### Problem requirements
Spot each line that carries the word "This"; copy those lines.

### Material provided
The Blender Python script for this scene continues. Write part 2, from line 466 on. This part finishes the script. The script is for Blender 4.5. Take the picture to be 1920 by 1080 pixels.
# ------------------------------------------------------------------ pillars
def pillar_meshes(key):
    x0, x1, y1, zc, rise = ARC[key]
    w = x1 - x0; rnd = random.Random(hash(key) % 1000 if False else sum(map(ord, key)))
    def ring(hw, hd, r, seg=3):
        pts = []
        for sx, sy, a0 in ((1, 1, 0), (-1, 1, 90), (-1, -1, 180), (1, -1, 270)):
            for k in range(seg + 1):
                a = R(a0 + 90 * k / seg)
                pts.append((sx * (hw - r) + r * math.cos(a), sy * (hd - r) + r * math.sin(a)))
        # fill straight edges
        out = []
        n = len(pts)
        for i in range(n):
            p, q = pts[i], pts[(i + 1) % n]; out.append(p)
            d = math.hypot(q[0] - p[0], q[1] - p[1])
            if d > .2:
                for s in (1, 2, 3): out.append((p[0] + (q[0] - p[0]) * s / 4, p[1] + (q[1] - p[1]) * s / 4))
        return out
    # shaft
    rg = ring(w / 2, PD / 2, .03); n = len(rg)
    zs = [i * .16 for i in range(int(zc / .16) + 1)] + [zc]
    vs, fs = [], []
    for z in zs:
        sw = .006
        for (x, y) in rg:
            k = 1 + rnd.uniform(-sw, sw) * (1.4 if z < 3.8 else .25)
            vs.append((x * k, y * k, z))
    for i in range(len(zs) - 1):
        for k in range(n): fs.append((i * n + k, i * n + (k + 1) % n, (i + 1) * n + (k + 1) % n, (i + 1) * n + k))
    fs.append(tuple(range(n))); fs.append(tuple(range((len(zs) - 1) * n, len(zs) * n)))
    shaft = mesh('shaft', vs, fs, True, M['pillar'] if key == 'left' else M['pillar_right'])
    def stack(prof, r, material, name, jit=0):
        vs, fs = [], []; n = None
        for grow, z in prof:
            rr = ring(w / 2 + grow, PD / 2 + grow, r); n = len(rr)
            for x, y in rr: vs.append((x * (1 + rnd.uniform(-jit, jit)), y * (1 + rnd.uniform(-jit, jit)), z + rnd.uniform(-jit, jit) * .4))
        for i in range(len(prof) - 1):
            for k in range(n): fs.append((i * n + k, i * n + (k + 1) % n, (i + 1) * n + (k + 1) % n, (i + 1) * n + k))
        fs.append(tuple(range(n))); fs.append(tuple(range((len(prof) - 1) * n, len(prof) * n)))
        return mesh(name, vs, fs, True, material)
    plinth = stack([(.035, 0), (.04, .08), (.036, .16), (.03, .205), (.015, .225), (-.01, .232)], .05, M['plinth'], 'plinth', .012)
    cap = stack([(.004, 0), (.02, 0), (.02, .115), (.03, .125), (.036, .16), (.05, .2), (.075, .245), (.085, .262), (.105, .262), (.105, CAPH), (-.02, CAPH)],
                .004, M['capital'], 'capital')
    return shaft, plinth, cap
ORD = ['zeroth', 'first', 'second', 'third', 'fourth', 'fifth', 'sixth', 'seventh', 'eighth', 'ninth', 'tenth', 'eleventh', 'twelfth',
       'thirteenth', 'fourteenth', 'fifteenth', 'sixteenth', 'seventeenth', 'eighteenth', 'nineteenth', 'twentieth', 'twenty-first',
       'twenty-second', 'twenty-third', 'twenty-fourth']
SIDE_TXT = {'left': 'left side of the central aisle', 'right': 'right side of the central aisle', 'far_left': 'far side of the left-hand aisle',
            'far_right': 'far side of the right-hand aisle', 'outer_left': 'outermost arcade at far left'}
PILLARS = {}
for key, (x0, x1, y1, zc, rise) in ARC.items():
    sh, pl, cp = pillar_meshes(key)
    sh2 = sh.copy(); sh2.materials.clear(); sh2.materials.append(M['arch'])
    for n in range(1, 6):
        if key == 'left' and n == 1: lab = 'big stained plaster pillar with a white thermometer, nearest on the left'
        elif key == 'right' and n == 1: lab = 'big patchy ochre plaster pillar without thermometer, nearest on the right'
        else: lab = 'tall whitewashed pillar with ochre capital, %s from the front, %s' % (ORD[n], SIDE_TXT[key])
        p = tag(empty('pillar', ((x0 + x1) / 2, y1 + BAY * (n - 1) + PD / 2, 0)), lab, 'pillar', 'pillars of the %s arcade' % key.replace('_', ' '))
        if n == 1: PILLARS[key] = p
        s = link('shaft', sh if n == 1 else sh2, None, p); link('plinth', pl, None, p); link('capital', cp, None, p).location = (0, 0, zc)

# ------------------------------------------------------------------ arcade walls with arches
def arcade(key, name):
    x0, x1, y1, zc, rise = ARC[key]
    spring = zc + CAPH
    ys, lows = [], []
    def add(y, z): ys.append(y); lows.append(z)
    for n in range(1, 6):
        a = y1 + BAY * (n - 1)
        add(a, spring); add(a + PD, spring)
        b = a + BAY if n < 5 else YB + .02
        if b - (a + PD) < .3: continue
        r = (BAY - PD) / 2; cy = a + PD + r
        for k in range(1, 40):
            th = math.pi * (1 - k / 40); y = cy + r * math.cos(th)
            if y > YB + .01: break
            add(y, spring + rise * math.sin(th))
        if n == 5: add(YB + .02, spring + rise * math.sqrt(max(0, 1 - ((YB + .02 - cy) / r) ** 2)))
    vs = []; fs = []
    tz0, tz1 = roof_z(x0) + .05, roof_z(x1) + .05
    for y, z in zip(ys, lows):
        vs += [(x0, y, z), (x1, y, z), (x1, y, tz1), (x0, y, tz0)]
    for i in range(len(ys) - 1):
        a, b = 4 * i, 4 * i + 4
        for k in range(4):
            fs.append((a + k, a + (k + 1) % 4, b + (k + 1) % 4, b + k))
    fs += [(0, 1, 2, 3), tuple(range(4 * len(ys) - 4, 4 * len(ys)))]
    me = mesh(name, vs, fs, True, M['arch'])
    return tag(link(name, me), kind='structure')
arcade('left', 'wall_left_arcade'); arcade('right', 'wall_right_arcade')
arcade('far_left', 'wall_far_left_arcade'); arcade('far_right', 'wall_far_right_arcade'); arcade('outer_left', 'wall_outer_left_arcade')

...

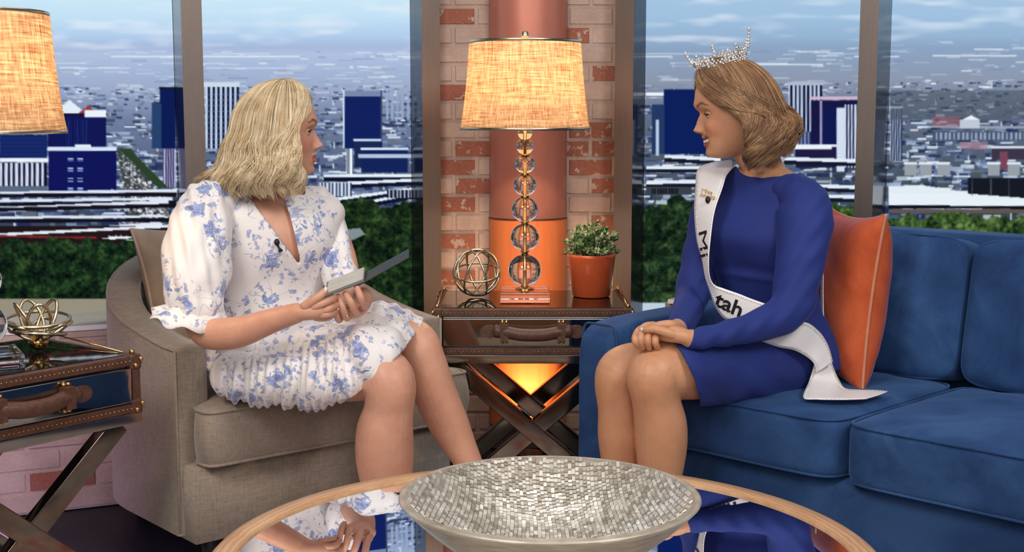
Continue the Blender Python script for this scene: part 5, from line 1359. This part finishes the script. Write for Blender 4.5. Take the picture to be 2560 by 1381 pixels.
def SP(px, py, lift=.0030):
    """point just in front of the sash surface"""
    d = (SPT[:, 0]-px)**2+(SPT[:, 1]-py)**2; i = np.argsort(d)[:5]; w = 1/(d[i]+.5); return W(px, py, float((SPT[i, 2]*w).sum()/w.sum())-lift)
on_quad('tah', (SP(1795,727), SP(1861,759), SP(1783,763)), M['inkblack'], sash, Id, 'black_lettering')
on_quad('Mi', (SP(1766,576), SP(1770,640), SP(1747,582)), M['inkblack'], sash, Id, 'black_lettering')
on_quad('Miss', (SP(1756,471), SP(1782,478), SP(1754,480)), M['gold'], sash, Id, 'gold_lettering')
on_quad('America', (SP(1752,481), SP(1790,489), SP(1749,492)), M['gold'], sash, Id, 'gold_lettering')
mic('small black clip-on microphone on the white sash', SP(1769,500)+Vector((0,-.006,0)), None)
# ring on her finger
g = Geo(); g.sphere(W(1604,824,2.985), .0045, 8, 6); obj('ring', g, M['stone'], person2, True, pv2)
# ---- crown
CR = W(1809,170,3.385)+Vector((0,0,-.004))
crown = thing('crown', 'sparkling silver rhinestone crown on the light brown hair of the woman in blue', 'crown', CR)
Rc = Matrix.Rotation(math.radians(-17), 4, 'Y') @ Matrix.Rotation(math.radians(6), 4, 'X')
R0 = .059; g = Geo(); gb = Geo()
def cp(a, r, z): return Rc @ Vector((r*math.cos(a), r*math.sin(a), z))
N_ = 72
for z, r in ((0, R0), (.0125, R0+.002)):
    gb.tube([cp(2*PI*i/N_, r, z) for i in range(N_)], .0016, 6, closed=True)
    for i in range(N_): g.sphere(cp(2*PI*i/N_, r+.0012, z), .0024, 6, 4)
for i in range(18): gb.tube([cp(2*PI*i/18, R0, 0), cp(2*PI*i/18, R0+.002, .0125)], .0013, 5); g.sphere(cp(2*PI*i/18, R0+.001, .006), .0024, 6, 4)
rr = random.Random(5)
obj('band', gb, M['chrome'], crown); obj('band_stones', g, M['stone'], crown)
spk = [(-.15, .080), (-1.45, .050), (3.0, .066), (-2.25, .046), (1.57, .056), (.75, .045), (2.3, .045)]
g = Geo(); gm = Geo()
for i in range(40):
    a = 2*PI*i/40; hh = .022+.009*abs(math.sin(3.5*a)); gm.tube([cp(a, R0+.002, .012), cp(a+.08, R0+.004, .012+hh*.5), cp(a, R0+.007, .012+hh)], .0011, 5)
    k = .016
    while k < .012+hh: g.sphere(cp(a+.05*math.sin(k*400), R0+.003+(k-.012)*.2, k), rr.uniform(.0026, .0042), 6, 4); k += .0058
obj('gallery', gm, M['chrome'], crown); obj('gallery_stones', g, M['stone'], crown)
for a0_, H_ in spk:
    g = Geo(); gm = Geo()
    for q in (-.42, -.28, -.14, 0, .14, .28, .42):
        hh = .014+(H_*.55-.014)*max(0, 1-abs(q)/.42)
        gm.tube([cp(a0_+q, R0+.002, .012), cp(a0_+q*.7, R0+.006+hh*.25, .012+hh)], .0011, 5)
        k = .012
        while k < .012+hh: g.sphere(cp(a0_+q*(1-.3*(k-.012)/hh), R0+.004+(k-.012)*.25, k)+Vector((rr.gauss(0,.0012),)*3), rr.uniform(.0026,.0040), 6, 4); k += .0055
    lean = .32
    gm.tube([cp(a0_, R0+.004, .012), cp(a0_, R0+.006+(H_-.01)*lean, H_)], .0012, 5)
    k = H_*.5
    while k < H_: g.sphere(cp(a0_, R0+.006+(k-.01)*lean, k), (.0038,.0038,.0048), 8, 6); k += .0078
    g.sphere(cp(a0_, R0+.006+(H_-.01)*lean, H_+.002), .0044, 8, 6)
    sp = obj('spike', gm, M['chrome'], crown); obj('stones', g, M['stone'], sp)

### Exercise answer
The Blender Python script for this scene continues. Write part 2, from line 466 on. This part finishes the script. The script is for Blender 4.5. Take the picture to be 1920 by 1080 pixels.
Continue the Blender Python script for this scene: part 5, from line 1359. This part finishes the script. Write for Blender 4.5. Take the picture to be 2560 by 1381 pixels.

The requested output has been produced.